If existing purchasing patterns continue, controversial crude extracted from Yasuní and elsewhere in Ecuador’s Amazon will continue to flow to California markets, something likely to be a topic at Governor Brown’s upcoming Climate Summit as he hopes to tout his climate leadership in the face of Washington’s backtracking on the Paris Accord, domestic drilling, and environmental protections.

For indigenous organizations, environmental defenders, and rights advocates like myself who were spied upon under the Correa administration, Lenin’s unforeseen about-face is a welcome change. But his post-referendum bump and goodwill won’t last long unless he takes concrete action to implement promises made to these groups. The indigenous movement is seeking to hold Moreno to his word after he agreed to an end to all new oil and mining concessions following the march by thousands over 200 miles from the Amazon to Quito to demand an end to extractive industries on indigenous territories without consent of local communities. Yet indigenous leaders expressed frustration at the slow pace of ongoing talks with the government and lack of substantive agreements on many of their key demands.

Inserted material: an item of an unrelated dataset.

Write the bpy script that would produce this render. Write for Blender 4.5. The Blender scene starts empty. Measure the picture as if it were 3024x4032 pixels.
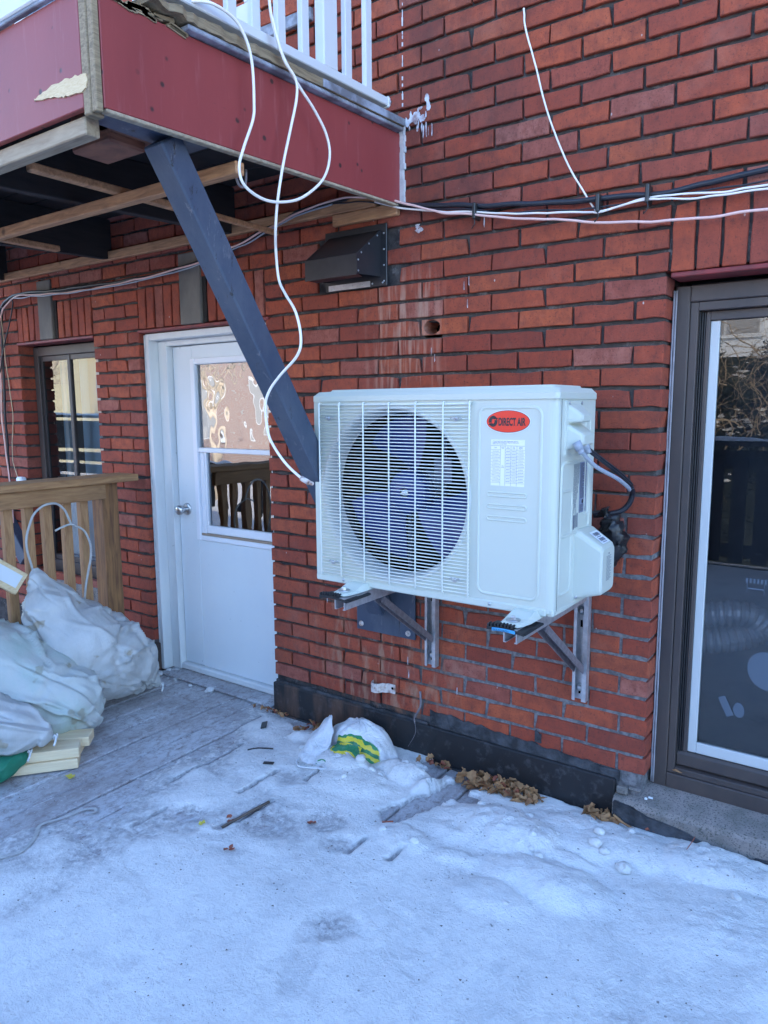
import bpy, math, random
from mathutils import Vector, Matrix, noise
R = random.Random(7)
S = bpy.context.scene
COL = S.collection
PI = math.pi

# ------------------------------------------------------------------ camera, sky, sun, exposure
cam_d = bpy.data.cameras.new("camera"); cam = bpy.data.objects.new("camera", cam_d); COL.objects.link(cam)
cam_d.sensor_fit = 'VERTICAL'; cam_d.sensor_height = 36.0; cam_d.lens = 25.49
cam_d.clip_start = 0.02; cam_d.clip_end = 3000
RM = [[0.817556, -0.07603, 0.570808], [0.575816, 0.118476, -0.808949], [-0.006123, 0.990042, 0.14064]]
CP = Vector((0.6256, -2.4301, 1.4397))
cam.matrix_world = Matrix.Translation(CP) @ Matrix(RM).to_4x4()
S.camera = cam
SUN_EL, SUN_AZ = math.radians(30), math.radians(52)      # azimuth measured from +y (behind the wall) towards +x
w = bpy.data.worlds.new("World"); S.world = w; w.use_nodes = True
wn = w.node_tree.nodes; wl = w.node_tree.links
sky = wn.new('ShaderNodeTexSky'); sky.sky_type = 'NISHITA'; sky.sun_disc = False
sky.sun_elevation = SUN_EL; sky.sun_rotation = SUN_AZ
sky.air_density = 1.0; sky.dust_density = 0.4; sky.ozone_density = 4.7
wn['Background'].inputs[1].default_value = 0.15
wl.new(sky.outputs[0], wn['Background'].inputs[0])
sd = bpy.data.lights.new("sun", 'SUN'); so = bpy.data.objects.new("sun", sd); COL.objects.link(so)
sd.energy = 2.6; sd.angle = math.radians(0.5); sd.color = (1.0, 0.93, 0.82)
sdir = Vector((math.sin(SUN_AZ)*math.cos(SUN_EL), math.cos(SUN_AZ)*math.cos(SUN_EL), math.sin(SUN_EL)))
so.rotation_euler = sdir.to_track_quat('Z', 'Y').to_euler()
S.view_settings.view_transform = 'Standard'; S.view_settings.look = 'None'
S.view_settings.gamma = 1.0; S.view_settings.exposure = 2.74

# ------------------------------------------------------------------ materials
MATS = {}
def mat(name, col, rough=.6, metal=0, col2=None, nscale=8, nstretch=(1,1,1), contrast=(.35,.65), bump=0, bscale=40,
        bstretch=(1,1,1), bdist=.002, speck=None, spscale=60, spth=.62, spec=.5, coat=0, space='Object', detail=6):
    if name in MATS: return MATS[name]
    m = bpy.data.materials.new(name); m.use_nodes = True; n = m.node_tree.nodes; l = m.node_tree.links
    b = n['Principled BSDF']; b.inputs['Roughness'].default_value = rough; b.inputs['Metallic'].default_value = metal
    b.inputs['Specular IOR Level'].default_value = spec; b.inputs['Coat Weight'].default_value = coat
    b.inputs['Base Color'].default_value = (*col, 1)
    if space == 'World': g = n.new('ShaderNodeNewGeometry'); src = g.outputs['Position']
    else: g = n.new('ShaderNodeTexCoord'); src = g.outputs['Object']
    def noi(scale, st, det=detail):
        mp = n.new('ShaderNodeMapping'); mp.inputs['Scale'].default_value = st; l.new(src, mp.inputs[0])
        t = n.new('ShaderNodeTexNoise'); t.inputs['Scale'].default_value = scale; t.inputs['Detail'].default_value = det
        t.inputs['Roughness'].default_value = .62; l.new(mp.outputs[0], t.inputs[0]); return t.outputs['Fac']
    def ramp(f, a, bb):
        r = n.new('ShaderNodeMapRange'); r.inputs[1].default_value = a; r.inputs[2].default_value = bb; l.new(f, r.inputs[0]); return r.outputs[0]
    def mix(f, c1, c2):
        x = n.new('ShaderNodeMix'); x.data_type = 'RGBA'; l.new(f, x.inputs[0])
        for i, c in ((6, c1), (7, c2)):
            if isinstance(c, tuple): x.inputs[i].default_value = (*c, 1)
            else: l.new(c, x.inputs[i])
        return x.outputs[2]
    cur = col
    if col2: cur = mix(ramp(noi(nscale, nstretch), *contrast), col, col2)
    if speck: cur = mix(ramp(noi(spscale, (1,1,1), 3), spth, spth+.05), cur, speck)
    if not isinstance(cur, tuple): l.new(cur, b.inputs['Base Color'])
    if bump:
        bp = n.new('ShaderNodeBump'); bp.inputs['Strength'].default_value = bump; bp.inputs['Distance'].default_value = bdist
        l.new(noi(bscale, bstretch), bp.inputs['Height']); l.new(bp.outputs[0], b.inputs['Normal'])
    MATS[name] = m; return m

def nodes_of(name):
    m = bpy.data.materials.new(name); m.use_nodes = True; MATS[name] = m
    return m, m.node_tree.nodes, m.node_tree.links, m.node_tree.nodes['Principled BSDF']
class NG:
    """tiny helper for hand built node graphs"""
    def __init__(s, n, l): s.n, s.l = n, l
    def _in(s, sock, v):
        if v is None: return
        if isinstance(v, (int, float)): sock.default_value = v
        elif isinstance(v, tuple): sock.default_value = (*v, 1) if len(v) == 3 and len(sock.default_value) == 4 else v
        else: s.l.new(v, sock)
    def math(s, op, a, b=None, c=None, clamp=False):
        x = s.n.new('ShaderNodeMath'); x.operation = op; x.use_clamp = clamp
        s._in(x.inputs[0], a); s._in(x.inputs[1], b); s._in(x.inputs[2], c); return x.outputs[0]
    def rng(s, v, a, b, c=0., d=1.):
        x = s.n.new('ShaderNodeMapRange'); s._in(x.inputs[0], v)
        for i, q in enumerate((a, b, c, d)): x.inputs[i+1].default_value = q
        return x.outputs[0]
    def mix(s, f, a, b, mode='MIX'):
        x = s.n.new('ShaderNodeMix'); x.data_type = 'RGBA'; x.blend_type = mode
        s._in(x.inputs[0], f); s._in(x.inputs[6], a); s._in(x.inputs[7], b); return x.outputs[2]
    def noise(s, vec, scale, stretch=(1,1,1), detail=5, rough=.6, dist=0):
        mp = s.n.new('ShaderNodeMapping'); mp.inputs['Scale'].default_value = stretch; s.l.new(vec, mp.inputs[0])
        t = s.n.new('ShaderNodeTexNoise'); t.inputs['Scale'].default_value = scale; t.inputs['Detail'].default_value = detail
        t.inputs['Roughness'].default_value = rough; t.inputs['Distortion'].default_value = dist
        s.l.new(mp.outputs[0], t.inputs[0]); return t.outputs['Fac']
    def ramp(s, f, stops):
        r = s.n.new('ShaderNodeValToRGB'); e = r.color_ramp.elements
        e[0].position, e[0].color = stops[0][0], (*stops[0][1], 1); e[1].position, e[1].color = stops[-1][0], (*stops[-1][1], 1)
        for p, c in stops[1:-1]:
            q = e.new(p); q.color = (*c, 1)
        s.l.new(f, r.inputs[0]); return r.outputs[0]
    def bump(s, h, strength, dist, b):
        x = s.n.new('ShaderNodeBump'); x.inputs['Strength'].default_value = strength; x.inputs['Distance'].default_value = dist
        s.l.new(h, x.inputs['Height']); s.l.new(x.outputs[0], b.inputs['Normal'])
    def pos(s):
        g = s.n.new('ShaderNodeNewGeometry'); sp = s.n.new('ShaderNodeSeparateXYZ'); s.l.new(g.outputs['Position'], sp.inputs[0])
        return g.outputs['Position'], sp.outputs[0], sp.outputs[1], sp.outputs[2]

def stain_masks(q, P, x, z):
    """weathering with places of its own: run-off below the vent, soot near the balcony end, white drips"""
    def band(v, a, b, s): return q.math('MULTIPLY', q.rng(v, a-s, a+s), q.rng(v, b-s, b+s, 1., 0.))
    streak = q.rng(q.noise(P, 44, (1, .1, .07), 4), .47, .62)
    run = q.math('MULTIPLY', q.math('MULTIPLY', band(x, -1.14, -.84, .06), band(z, 1.46, 1.95, .09)), streak)
    streak2 = q.rng(q.noise(P, 22, (1, .1, .2), 5, .6, .4), .5, .66)
    run2 = q.math('MULTIPLY', q.math('MULTIPLY', band(x, -1.42, -.78, .12), band(z, .1, .72, .1)), streak2)
    soot = q.math('MULTIPLY', q.math('MULTIPLY', band(x, -1.0, -.55, .16), q.rng(z, 1.95, 2.2)), q.rng(q.noise(P, 7, (1,1,.5), 6), .38, .62))
    return run, run2, soot

# brick
m, n, l, b = nodes_of('brick'); q = NG(n, l); P, X, Y, Z = q.pos()
oi = n.new('ShaderNodeObjectInfo'); at = n.new('ShaderNodeAttribute'); at.attribute_name = 'rnd'
rr = q.math('FRACT', q.math('ADD', oi.outputs['Random'], at.outputs['Fac']))
base = q.ramp(rr, [(0, (.26, .052, .034)), (.18, (.37, .070, .038)), (.38, (.44, .090, .042)), (.52, (.31, .062, .040)), (.68, (.47, .108, .048)), (.82, (.39, .074, .038)), (.90, (.33, .085, .062)), (.96, (.42, .15, .115)), (1, (.32, .058, .036))])
mott = q.noise(P, 26, (1, 1, 1), 6, .65)
base = q.mix(q.rng(mott, .42, .66, 0, .7), base, (.20, .048, .034))
base = q.mix(q.rng(q.noise(P, 5, (1, 1, 1.4), 5), .45, .75, 0, .5), base, (.17, .040, .032))
base = q.mix(q.rng(q.noise(P, 60, (1, 1, .35), 5, .7), .55, .72, 0, .6), base, (.11, .036, .032))
base = q.mix(q.rng(q.noise(P, 150, (1, 1, 1), 2), .60, .68, 0, .6), base, (.08, .03, .028))
base = q.mix(q.rng(q.noise(P, 3.5, (1, 1, 1), 6, .7), .55, .75, 0, .22), base, (.50, .27, .21))
run, run2, soot = stain_masks(q, P, X, Z)
base = q.mix(q.math('MULTIPLY', run, .5), base, (.60, .40, .31))
base = q.mix(q.math('MULTIPLY', run2, .65), base, (.42, .27, .19))
base = q.mix(q.math('MULTIPLY', soot, .7), base, (.075, .035, .034))
sp = n.new('ShaderNodeTexVoronoi'); sp.inputs['Scale'].default_value = 19
mp = n.new('ShaderNodeMapping'); mp.inputs['Scale'].default_value = (1, 1, .6); l.new(P, mp.inputs[0]); l.new(mp.outputs[0], sp.inputs['Vector'])
dots = q.math('MULTIPLY', q.rng(sp.outputs['Distance'], .035, .06, 1, 0), q.rng(q.noise(P, 3.1, (1,1,1), 2), .5, .56))
base = q.mix(q.math('MULTIPLY', dots, .75), base, (.62, .60, .58))
base = q.mix(1.0, base, (1.0, 1.02, .98), 'MULTIPLY')
base = q.mix(q.rng(q.noise(P, 1.6, (1, 1, 1), 7, .7), .42, .68, 0, .35), base, (.17, .055, .040))
l.new(base, b.inputs['Base Color']); b.inputs['Roughness'].default_value = .82; b.inputs['Specular IOR Level'].default_value = .3
rug = q.noise(P, 85, (1, 1, .55), 4, .6, 1.2)
hh = q.math('ADD', q.math('MULTIPLY', rug, .8), q.math('MULTIPLY', q.noise(P, 260, (1,1,1), 3), .5))
q.bump(hh, .9, .0034, b)
# mortar
m, n, l, b = nodes_of('mortar'); q = NG(n, l); P, X, Y, Z = q.pos()
new = q.math('MULTIPLY', q.math('MULTIPLY', q.rng(X, -.95, -.72), q.rng(Z, .95, 1.25, 1, 0)), 1.0)
tan = q.math('MULTIPLY', q.rng(X, -1.0, -.8), q.rng(Z, 1.2, 1.9, 1., .25))
c = q.mix(q.rng(q.noise(P, 20, (1,1,1), 6), .35, .65), (.030, .027, .029), (.085, .075, .072))
c = q.mix(q.math('MULTIPLY', tan, q.rng(q.noise(P, 6, (1,1,3), 4), .35, .6, .25, .9)), c, (.12, .105, .095))
c = q.mix(new, c, q.mix(q.rng(q.noise(P, 60, (1,1,1), 6), .4, .62), (.12, .115, .12), (.24, .235, .24)))
c = q.mix(q.math('MULTIPLY', q.rng(q.noise(P, 11, (1,1,1), 8, .8), .54, .66), .6), c, (.27, .25, .24))
run, run2, soot = stain_masks(q, P, X, Z)
c = q.mix(q.math('MULTIPLY', run2, .8), c, (.30, .13, .07))
l.new(c, b.inputs['Base Color']); b.inputs['Roughness'].default_value = .95
q.bump(q.noise(P, 120, (1,1,1), 6, .7), .9, .006, b)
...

Moreno has his work cut out for him to get the country out from under the long shadow of Correa, and it remains to be seen how long Ecuadorians will give him to accomplish this challenging task. He should embrace the indigenous movement’s call for no new expansion of extractive industries and permanent protection for their territories and join the growing list of countries like Costa Rica, Ireland, France, and others that are moving towards a managed decline of fossil fuels and towards a just transition for their economy to meet Paris climate goals.

History and Ecuador are waiting on him to decide how he will be remembered.